Llevo como sagrada rutina eso de levantarme a las ocho de la mañana. Un café viendo las noticias del día y me siento ante el ordenador. Trabajo ininterrumpidamente hasta las dos de la tarde. Comida, spanish siesta y luego, si mi Consu no tiene planes para mí, más ordenador hasta la hora de cenar. Peliculita en la tele, despedida y cierre.

Los que no sois friquis imagino que este plan os dará como pánico, pero sabed que aunque no me muevo de mi sillón de IKEA, mundos enteros exploro y sobrevuelo a través de mi pantalla. Que aunque no hablo con nadie, el diálogo interesante, de aprendizaje, de descubrimiento, de novedad, de creación, es incesante en mi cabeza.

Los seres humanos necesitáis de otra forma de vivir.

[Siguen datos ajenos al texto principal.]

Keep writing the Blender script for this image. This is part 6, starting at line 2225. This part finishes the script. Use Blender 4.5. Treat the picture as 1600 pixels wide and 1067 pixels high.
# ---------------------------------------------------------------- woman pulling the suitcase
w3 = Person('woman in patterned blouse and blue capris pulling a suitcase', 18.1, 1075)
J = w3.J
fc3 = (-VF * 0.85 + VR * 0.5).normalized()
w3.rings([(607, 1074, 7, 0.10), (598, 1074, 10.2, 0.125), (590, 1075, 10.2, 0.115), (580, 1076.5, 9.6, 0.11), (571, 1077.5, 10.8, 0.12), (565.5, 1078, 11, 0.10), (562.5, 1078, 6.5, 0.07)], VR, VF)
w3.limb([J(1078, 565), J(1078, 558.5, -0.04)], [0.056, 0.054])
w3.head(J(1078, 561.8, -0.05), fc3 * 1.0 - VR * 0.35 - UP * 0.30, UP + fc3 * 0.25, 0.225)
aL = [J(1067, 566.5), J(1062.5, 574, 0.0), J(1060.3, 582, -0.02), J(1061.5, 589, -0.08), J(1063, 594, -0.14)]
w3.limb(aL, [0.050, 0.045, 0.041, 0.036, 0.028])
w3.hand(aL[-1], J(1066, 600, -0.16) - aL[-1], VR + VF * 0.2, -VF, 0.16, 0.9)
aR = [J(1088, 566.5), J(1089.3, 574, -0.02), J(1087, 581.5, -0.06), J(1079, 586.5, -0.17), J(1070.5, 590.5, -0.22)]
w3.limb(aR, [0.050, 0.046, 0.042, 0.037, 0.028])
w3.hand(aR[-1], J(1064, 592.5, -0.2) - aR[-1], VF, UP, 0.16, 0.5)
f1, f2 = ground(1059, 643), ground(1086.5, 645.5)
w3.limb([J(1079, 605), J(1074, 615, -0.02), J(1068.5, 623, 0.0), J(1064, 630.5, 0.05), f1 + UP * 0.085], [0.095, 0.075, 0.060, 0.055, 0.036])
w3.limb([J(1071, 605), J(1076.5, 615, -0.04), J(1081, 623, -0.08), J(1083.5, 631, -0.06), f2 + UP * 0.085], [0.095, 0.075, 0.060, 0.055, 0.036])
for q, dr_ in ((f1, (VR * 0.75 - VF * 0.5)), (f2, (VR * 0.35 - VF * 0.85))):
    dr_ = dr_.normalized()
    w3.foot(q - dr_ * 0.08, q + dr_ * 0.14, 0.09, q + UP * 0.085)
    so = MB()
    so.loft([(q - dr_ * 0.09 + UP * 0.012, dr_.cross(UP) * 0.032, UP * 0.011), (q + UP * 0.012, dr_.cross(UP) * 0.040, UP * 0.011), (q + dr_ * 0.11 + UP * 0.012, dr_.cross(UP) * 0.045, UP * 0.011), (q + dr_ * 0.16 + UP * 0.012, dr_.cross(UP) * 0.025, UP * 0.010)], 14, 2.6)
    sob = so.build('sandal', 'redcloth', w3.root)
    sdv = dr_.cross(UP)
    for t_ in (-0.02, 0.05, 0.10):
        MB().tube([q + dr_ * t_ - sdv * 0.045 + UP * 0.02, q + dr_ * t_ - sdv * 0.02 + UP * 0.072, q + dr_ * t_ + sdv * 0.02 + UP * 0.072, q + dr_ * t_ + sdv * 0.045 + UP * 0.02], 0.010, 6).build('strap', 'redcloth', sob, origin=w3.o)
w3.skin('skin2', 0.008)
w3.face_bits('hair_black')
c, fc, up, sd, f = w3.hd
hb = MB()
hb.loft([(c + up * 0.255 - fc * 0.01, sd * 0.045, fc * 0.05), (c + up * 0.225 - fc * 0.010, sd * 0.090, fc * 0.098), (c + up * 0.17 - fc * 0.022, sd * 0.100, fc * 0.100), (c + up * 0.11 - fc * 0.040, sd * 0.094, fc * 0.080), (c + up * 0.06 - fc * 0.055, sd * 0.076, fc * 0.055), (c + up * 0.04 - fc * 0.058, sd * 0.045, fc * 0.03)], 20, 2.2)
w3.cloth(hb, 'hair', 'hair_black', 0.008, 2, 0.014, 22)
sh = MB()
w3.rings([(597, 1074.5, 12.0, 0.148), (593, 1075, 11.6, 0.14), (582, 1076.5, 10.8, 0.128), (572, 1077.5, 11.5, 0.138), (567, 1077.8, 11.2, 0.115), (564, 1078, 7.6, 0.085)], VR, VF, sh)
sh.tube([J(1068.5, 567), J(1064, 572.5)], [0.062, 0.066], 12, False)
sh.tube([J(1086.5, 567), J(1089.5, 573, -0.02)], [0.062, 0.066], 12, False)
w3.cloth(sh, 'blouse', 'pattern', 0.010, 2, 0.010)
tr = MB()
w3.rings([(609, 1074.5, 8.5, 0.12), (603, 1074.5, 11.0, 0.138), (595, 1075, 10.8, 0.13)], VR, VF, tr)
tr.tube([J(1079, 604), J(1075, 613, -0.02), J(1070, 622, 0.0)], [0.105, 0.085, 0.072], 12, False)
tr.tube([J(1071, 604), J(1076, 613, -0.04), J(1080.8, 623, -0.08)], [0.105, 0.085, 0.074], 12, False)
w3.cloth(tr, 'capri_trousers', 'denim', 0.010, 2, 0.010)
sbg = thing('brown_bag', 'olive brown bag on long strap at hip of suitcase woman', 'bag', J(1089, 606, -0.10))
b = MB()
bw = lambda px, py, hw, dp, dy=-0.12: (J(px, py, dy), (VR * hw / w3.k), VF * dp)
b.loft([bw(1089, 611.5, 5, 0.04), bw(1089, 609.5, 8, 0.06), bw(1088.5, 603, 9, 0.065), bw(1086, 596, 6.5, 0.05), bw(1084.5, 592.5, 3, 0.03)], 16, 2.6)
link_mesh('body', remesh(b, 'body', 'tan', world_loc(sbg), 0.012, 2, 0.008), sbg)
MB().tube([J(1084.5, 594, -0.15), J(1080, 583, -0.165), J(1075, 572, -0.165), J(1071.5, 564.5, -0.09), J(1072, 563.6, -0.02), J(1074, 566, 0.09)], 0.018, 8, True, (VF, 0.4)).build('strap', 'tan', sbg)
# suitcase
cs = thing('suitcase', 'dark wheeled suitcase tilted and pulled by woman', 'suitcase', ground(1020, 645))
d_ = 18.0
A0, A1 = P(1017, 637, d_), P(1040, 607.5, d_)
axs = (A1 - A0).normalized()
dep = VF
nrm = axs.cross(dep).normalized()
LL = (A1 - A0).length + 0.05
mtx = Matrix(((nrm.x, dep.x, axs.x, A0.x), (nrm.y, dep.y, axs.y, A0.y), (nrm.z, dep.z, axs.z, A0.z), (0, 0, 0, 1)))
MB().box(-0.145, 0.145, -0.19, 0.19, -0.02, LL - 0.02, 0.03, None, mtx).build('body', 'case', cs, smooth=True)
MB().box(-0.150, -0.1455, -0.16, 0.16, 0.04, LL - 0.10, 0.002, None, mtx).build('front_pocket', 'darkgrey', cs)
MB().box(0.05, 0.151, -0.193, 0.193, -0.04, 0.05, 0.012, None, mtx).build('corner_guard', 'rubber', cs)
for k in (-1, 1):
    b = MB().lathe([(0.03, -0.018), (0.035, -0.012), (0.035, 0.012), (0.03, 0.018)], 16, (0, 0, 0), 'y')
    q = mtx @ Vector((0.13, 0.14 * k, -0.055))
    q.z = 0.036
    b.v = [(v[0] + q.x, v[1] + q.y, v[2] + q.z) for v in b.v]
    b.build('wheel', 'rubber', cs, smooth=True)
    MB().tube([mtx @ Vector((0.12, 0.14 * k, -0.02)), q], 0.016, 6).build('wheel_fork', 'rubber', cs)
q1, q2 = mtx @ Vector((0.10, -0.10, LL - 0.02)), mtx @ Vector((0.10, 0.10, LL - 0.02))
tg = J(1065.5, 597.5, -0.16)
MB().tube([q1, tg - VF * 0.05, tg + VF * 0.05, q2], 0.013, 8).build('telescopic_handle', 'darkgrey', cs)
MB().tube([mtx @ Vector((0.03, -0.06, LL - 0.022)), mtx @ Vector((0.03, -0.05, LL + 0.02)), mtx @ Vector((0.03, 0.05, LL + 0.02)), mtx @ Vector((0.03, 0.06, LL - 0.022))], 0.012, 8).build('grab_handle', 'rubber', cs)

A los alienígenas nos basta una pantalla y una conexión a Internet.

Pero no os asustéis ni os apuréis por mí, que está ella. Ella me sujeta al mundo. Me baja de mi nube abstracta con una sola mirada. Me regruñe cuando me pierdo en el ciber-espacio. Me impone obligaciones y solicitudes que me recuerdan dónde está y hasta dónde llega la Realidad de la Buena.
No os preocupéis por mí. Estoy en buenas manos.